La rappresentazione del processo, avvolto in un alone di morte, è il suo capolavoro. Più scrittrice che giornalista. I suoi giudizi sui capi nazisti sono piccoli cammei d’autore. Forse sbagliò, Rebecca West, nel raffigurare Göring: non era soltanto «la maîtresse di un bordello», era un uomo che fino all’ultimo credeva di non aver perso il potere del comando, ma che due ore prima di finire nelle mani del boia si liberò del fardello ridanciano della paura e inghiottì il veleno di una fiala introdotta nella cella, come il suo Führer e come il suo rivale nella successione, Heinrich Himmler.

È forse più ironica e lieve che pietosa, l’autrice, non è moralista, non ripercorre nei suoi scritti le atrocità dei nazisti, quel che fecero agli ebrei, agli uomini di sinistra, ai dissidenti religiosi, agli omosessuali, agli zingari, a mezza Europa. Dà per scontato che i delitti andavano puniti, che la guerra di aggressione era compresa come crimine già nel Patto Briand-Kellogg del 1928, non discute la legittimità di un processo fatto dai vincitori ai vinti. È cavallerescamente oggettiva: «Va detto, scrive, che tra loro non ci fu un solo codardo. Persino Ribbentrop, che dal terrore era bianco come un cencio, mostrò una dura dignità».

Non ha, Rebecca West, lo stile rigido di Hannah Arendt che nel suo La banalità del male descrive da storica e da filosofa qual era la figura di Adolf Eichmann: «Un ometto, non il diavolo sterminatore». Rebecca West è soprattutto una romanziera ( Il ritorno del soldato , La famiglia Aubrey ), è attenta ai particolari minuti, la vita le interessa più della politica.

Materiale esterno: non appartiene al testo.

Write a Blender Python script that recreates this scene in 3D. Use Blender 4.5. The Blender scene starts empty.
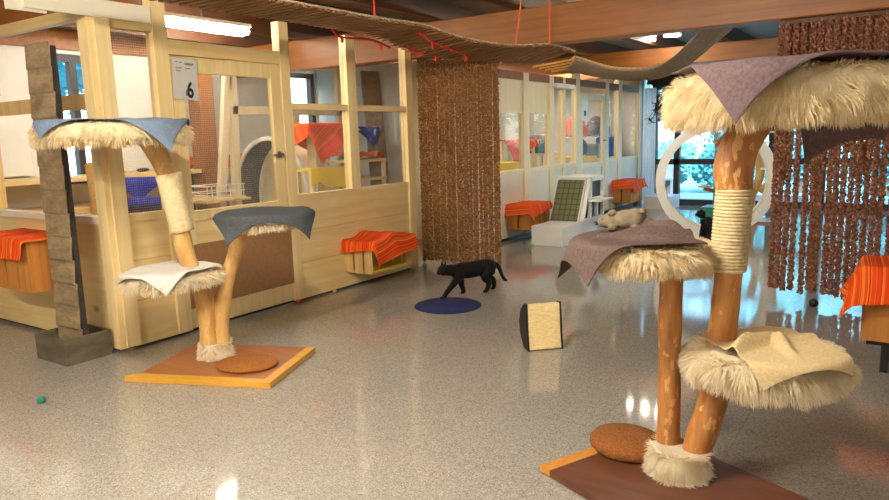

Basta, per farlo capire, il titolo bizzarro del suo libro. Con gli altri giornalisti era stata alloggiata in una villa con un gran parco e una serra. Dove lavorava – lo aiutava una bambina – un uomo con una gamba sola, l’altra l’aveva persa in Russia. Aveva saputo del processo, aveva chiesto al padrone dello Schloss , il castello, di poter far rifiorire la serra abbandonata. Fece nascere gigli scarlatti, primule, ciclamini bellissimi coi fiori simili a farfalle, i petali simili ad ali. Li vendeva agli ufficiali americani, inglesi, francesi. Fu rattristato davvero quando il processo finì. Per lui fu quella la caduta degli dei.